What to work on:
Track down every line below that holds "this" and copy it.

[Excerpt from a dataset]

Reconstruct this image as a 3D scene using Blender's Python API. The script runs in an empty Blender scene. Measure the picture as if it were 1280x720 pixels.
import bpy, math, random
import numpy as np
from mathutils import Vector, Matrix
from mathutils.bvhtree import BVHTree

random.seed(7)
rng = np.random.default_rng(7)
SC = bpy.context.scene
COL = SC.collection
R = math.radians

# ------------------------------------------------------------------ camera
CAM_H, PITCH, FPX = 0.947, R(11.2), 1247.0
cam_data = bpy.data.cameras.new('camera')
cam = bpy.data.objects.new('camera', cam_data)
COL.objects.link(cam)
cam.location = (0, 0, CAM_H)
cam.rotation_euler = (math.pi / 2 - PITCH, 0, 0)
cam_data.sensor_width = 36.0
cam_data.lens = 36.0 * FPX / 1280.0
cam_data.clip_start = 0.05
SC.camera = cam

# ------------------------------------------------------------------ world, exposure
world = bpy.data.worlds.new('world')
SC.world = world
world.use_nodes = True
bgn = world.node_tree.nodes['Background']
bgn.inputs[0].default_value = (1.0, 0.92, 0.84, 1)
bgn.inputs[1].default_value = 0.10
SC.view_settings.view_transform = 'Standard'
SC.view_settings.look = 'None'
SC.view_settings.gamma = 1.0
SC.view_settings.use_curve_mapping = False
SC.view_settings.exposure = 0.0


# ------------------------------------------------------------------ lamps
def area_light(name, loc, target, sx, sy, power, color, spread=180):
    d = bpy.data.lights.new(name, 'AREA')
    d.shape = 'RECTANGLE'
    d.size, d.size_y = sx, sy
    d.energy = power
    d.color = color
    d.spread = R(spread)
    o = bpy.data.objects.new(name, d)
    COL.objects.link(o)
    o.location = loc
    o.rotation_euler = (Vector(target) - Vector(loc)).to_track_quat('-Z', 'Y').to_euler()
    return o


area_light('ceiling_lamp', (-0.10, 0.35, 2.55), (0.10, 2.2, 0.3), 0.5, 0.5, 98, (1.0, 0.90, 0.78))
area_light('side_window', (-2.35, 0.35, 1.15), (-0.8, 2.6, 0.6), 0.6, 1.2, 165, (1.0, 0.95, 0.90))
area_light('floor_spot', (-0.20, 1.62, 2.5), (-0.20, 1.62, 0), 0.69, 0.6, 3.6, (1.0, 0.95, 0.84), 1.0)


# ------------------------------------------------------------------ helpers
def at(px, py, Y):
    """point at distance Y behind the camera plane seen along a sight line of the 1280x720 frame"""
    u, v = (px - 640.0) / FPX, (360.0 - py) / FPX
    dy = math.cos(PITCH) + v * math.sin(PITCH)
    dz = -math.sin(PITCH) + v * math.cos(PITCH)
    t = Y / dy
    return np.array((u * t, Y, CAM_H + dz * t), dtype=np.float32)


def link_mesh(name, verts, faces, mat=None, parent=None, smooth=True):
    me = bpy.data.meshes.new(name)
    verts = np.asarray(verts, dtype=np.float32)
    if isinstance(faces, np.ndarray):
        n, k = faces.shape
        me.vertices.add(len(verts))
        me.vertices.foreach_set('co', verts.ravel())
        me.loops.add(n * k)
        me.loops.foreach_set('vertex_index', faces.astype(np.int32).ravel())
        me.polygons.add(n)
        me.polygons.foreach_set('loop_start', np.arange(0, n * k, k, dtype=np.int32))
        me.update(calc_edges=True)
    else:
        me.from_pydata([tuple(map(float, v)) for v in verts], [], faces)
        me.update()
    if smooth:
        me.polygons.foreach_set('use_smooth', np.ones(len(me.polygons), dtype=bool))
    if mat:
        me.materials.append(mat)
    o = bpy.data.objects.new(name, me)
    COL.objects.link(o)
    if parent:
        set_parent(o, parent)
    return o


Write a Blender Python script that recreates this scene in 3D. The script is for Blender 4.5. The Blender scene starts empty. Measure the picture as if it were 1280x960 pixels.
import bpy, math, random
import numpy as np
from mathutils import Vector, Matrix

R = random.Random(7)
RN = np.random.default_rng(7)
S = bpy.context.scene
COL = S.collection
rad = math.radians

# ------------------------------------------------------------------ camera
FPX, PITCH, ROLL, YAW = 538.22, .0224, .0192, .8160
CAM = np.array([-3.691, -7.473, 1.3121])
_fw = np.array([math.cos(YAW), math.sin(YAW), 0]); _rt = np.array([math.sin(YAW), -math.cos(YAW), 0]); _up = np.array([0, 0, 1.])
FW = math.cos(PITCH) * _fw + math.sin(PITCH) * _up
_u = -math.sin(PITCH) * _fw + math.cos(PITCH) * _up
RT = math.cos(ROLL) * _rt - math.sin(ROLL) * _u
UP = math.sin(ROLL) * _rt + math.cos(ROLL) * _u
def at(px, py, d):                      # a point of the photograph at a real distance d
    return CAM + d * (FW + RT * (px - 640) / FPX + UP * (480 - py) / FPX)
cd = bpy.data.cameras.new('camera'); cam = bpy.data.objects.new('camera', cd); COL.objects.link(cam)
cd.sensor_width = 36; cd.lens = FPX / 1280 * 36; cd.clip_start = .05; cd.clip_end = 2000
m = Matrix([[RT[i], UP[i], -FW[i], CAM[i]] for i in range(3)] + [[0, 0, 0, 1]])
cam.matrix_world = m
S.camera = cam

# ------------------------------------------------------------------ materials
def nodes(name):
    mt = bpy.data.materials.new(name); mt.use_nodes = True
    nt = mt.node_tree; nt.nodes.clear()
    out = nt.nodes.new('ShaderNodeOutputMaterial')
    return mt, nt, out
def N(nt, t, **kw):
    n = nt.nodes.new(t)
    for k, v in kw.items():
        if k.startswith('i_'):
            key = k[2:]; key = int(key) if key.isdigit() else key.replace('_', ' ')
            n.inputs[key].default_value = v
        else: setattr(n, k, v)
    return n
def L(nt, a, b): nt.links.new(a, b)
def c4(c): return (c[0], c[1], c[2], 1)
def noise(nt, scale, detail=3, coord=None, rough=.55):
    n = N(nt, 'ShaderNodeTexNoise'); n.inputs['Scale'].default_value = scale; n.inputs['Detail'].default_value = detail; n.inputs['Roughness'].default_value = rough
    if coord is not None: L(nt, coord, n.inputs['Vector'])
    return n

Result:
Reconstruct this image as a 3D scene using Blender's Python API. The script runs in an empty Blender scene. Measure the picture as if it were 1280x720 pixels.
Write a Blender Python script that recreates this scene in 3D. The script is for Blender 4.5. The Blender scene starts empty. Measure the picture as if it were 1280x960 pixels.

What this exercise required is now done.